What makes writers decide on a particular title?  What makes a big movie producer choose a particular title? In the latter case, it has as much to do with what won’t interfere with the visualisation of the movie poster. Unless the film is based on a well-known story, the title is seldom chosen by the script-writer.
 
This isn’t intended to be an academic discussion on the titles of the classics, it’s just my thoughts on what makes a good title. I’m interested in what makes writers choose their titles, but I wonder if some writers think about the important role the title serves. A title is the first thing the potential reader will see. If it doesn’t grab their attention, they will look at the next title in the bookshop, library, Goodreads, etc.. A freelance writer has a bit more freedom to use their imagination than a scriptwriting hack does.
Using the first line of a poem for the poem's title is fine, if that first line is good enough! If the first line isn’t good enough to be the title, it probably isn’t good enough to be the first line. Poems, unless they are epic length, need to be tightly wrought and a sloppy first line is the worst possible start – unless there’s a sloppy title too. It’s much the same with short stores, unless the writer has a very specific reason for a meandering title, they need a snappy one to draw the reader’s eye.

Finding the title for a novel or a full length play/film script is the hardest, some work brilliantly, others are more to do with era or current fashions. 'Persuasion' was fine for Jane Austen to use, it suited the slow, persuasive style of the writing and it hadn't been used before, but today it would just look lame on a book-jacket by anyone who isn't Jane Austen. I've heard that using the word 'love' in a title immediately reduces a book or film's chance of attracting a male audience, or conversely of increasing the female audience - I'd like to think this is untrue and just an idea based on outdated stereotyping. The novel 'Enduring Love' is a very un-typical book, by Ian McEwan, which is about a stalker and not what the stereotype would indicate.

To attract me as a reader, a title has to conjure an image in my mind, or it has to relate to the significant words and names in the story/poem. Hopefully the title has a ring to it as well – this ring is a difficult thing to define, I know it when I see it, the words sound in my head and I want to speak them aloud. My Cretan poem title, ‘Take the Road to Omalos,’ has that ring, looking at titles on many writing websites, some definitely don’t ring.  I’m not going to diss other people’s titles, I’ll stick to my own; my bit of Yorkshire Surrealism  called ‘Pie in the Sky,’ doesn’t ring, it’s just a cliché and clichés are unoriginal and usually worth avoiding, unless they perform a specific function or are used ironically. And every cliché you can think of has already been used as a title, often far too many times!
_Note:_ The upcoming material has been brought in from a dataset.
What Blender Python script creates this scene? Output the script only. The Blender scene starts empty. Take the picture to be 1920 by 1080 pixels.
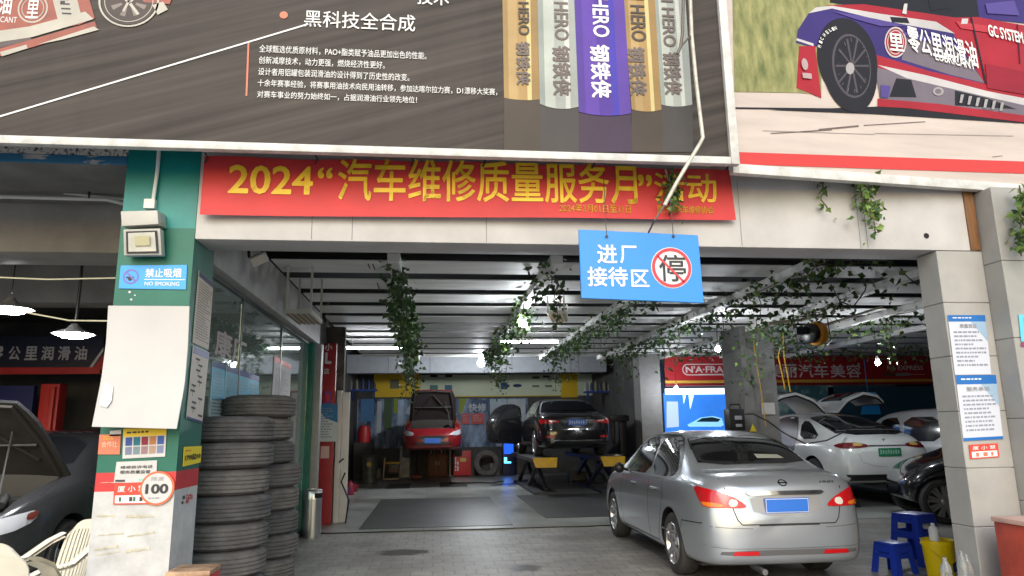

Personally I don’t like titles which generalise, to me they seem a cop-out and one word titles in particular are too often just generalisations. They seldom work unless they’re names; even then they probably aren’t original unless they are ‘Ozymandias’ and written by P.B.Shelley! Maybe that’s what I’m trying to get at, I have this idea that titles should be original. Probably impossible I know - as language has been written down since the Sumerians, most combinations of words have already been used somewhere along the line.
As I said, this is just my opinion.  Are there any actual rules? What do other people think?